Even when I found things that worked, I still felt like a failure because others would act like I was making bad choices. I spent the first year of his life in the church nursery with him, gaining criticism and looks from the nursery workers for 'babying' him. The same workers who would bring him back to me EVERY WEEK because he would. NOT. stop. crying! The way I saw it, I was saving them, him, and me a big headache by skipping the middle man. FYI, he now goes to his own class. He still struggles with change, so the transition to his newest class has been difficult at times, but that's just his personality. Some kids change every other day and never miss a beat (so do some adults) and some just don't (neither do some adults).

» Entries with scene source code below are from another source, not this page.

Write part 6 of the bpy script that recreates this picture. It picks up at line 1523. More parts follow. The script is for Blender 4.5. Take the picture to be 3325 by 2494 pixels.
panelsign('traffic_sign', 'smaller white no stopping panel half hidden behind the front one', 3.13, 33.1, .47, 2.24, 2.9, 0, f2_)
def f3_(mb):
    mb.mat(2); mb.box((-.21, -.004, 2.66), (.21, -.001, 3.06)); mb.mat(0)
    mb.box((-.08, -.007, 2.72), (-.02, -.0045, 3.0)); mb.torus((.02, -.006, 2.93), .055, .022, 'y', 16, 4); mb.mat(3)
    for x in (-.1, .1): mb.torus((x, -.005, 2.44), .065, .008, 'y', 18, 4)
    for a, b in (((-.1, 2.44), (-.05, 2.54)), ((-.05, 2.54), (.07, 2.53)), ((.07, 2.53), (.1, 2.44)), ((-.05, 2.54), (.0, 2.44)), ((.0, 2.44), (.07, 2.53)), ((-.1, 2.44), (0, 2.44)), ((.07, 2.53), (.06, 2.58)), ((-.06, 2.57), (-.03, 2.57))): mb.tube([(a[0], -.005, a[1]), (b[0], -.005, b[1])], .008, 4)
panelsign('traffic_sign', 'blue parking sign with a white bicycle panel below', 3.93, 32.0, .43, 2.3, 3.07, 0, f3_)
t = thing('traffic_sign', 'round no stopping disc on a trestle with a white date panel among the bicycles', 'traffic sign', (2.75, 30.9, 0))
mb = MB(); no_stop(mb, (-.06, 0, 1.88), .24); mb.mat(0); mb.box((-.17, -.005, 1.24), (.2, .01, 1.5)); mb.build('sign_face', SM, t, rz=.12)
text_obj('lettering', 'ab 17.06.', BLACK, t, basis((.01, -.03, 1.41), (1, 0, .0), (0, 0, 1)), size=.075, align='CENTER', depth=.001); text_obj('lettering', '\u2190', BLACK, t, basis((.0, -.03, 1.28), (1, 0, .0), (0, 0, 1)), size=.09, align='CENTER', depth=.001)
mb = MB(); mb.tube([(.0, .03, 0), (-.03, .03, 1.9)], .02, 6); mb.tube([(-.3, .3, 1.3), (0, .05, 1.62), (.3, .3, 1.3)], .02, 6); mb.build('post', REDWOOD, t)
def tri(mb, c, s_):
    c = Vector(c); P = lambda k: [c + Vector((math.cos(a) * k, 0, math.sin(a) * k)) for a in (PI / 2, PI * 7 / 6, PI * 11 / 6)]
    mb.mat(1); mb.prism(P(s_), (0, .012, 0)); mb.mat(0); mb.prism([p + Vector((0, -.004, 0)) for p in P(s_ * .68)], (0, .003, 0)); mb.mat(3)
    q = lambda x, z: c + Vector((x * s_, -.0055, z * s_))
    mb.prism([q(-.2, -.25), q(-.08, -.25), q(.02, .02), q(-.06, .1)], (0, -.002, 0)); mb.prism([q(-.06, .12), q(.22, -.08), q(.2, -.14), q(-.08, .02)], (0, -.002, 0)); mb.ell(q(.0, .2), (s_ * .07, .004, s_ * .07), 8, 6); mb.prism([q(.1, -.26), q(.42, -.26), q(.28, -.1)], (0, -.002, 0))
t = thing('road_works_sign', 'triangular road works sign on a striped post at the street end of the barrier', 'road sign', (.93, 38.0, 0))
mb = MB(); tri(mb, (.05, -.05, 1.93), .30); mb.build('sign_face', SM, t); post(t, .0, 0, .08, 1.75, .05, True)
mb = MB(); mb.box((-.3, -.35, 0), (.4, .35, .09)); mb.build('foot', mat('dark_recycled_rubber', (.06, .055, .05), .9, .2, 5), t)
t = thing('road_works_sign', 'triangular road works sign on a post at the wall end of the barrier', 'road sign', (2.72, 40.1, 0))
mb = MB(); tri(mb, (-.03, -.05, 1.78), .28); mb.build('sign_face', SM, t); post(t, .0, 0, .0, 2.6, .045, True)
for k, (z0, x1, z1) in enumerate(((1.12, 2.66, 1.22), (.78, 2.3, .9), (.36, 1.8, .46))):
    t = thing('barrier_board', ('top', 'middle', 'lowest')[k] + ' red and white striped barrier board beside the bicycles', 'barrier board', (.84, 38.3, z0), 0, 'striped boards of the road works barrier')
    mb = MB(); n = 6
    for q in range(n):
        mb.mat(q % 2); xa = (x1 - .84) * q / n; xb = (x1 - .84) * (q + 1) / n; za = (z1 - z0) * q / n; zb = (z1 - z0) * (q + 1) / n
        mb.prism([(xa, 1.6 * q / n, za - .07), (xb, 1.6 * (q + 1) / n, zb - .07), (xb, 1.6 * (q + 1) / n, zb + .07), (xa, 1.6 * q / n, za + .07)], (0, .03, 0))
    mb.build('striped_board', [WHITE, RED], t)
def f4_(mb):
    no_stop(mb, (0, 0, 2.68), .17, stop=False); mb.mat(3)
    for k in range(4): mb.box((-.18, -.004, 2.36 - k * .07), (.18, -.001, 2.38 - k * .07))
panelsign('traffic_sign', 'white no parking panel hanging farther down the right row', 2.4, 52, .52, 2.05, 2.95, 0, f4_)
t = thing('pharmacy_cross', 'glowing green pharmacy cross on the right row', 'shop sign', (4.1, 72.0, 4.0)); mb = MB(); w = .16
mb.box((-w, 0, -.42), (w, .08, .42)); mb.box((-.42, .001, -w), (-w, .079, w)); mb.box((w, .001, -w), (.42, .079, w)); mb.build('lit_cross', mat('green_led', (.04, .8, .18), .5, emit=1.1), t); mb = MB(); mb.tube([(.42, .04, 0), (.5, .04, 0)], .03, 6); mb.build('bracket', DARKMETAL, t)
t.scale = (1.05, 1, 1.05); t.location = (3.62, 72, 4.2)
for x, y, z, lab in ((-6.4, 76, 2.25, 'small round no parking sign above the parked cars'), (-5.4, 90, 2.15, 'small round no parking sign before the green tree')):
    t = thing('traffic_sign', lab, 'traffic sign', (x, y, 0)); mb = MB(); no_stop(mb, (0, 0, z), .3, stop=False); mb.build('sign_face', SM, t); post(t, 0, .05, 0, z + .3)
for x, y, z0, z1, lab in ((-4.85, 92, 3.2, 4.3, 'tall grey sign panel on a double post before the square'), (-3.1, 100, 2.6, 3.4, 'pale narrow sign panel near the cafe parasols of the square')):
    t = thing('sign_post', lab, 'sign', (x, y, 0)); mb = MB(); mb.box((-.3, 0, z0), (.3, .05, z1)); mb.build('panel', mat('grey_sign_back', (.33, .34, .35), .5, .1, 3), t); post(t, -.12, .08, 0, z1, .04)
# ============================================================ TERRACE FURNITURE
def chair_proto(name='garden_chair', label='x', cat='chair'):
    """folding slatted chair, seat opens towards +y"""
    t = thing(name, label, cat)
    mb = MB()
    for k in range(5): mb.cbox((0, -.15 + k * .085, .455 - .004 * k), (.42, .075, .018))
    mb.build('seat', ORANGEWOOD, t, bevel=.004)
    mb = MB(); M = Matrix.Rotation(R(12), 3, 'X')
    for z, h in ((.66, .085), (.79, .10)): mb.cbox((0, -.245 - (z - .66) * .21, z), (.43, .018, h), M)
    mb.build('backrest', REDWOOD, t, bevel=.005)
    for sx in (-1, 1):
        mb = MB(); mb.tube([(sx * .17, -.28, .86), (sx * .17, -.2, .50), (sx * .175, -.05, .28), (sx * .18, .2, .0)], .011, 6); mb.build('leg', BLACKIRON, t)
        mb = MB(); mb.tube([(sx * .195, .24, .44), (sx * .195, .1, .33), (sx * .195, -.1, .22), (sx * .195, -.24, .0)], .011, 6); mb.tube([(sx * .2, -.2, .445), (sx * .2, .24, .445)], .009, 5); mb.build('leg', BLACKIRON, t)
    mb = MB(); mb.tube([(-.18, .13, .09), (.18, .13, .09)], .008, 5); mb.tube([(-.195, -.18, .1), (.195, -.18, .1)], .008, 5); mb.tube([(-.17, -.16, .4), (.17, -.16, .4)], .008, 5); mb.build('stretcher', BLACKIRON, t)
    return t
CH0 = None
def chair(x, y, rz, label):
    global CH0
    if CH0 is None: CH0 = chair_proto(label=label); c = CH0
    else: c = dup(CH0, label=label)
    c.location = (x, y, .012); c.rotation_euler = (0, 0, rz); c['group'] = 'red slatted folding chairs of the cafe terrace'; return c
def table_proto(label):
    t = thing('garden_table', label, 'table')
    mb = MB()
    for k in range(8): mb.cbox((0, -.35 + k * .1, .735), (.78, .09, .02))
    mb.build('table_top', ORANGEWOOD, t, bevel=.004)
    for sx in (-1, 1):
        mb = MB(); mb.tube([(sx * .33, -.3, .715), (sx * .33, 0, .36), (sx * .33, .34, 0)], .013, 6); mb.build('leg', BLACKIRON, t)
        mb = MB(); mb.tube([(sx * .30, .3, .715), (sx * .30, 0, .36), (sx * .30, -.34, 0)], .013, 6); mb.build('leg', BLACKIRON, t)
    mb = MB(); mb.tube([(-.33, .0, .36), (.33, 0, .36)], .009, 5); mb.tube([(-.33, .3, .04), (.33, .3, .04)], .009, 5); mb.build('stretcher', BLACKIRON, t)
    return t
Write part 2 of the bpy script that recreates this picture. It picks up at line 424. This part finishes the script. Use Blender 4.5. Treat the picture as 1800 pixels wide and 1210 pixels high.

The other side to this coin was people would genuinely compliment my mothering because they would see my children being well behaved, wearing nicely put together outfits, and doing something talented or smart. This isn't a bad thing. It IS a bad thing when I start to believe I've got it all together, that I've done any of it on my own, or that they'd be anything but wild heathens and I'd be anything other than a complete failure without the help of God. Suddenly, my value is based on how great my kids' outfits look, how many Pinterest projects we've completed together, or whether or not they have a mental breakdown when the regular teacher isn't there for Sunday School.

How I got am getting past it: My children are gifts from God. So they belong to Him. I can do my best to make sure they are dressed cute, that I post pictures of our projects on Facebook, and that I teach them about good manners, etc. but in the end, they are kids. So they are learning. Basing my value on what kind of mother people think I am is not only unreliable (random toddler tantrum in the middle of the grocery store, anyone?), it's unbiblical.  My value is beyond that of rubies, and NOT because of anything I've done or CAN do...because Jesus died for me and values me. Does He want me to be a godly mother? Of course! Is that something I can do on my own? Heck no! I can only achieve that through the seeking of His will, constantly.

This is just one of many lies I've been victim to. When it all comes down to it, I let what others thought of my mothering skills become an idol in my life. I'll be sharing more of my personal struggles in the days to come, in hopes that someone else who has had the same struggles can find freedom in the truth of God's word.

And, seriously, if you haven't already, look up those books. Now...and BUY them!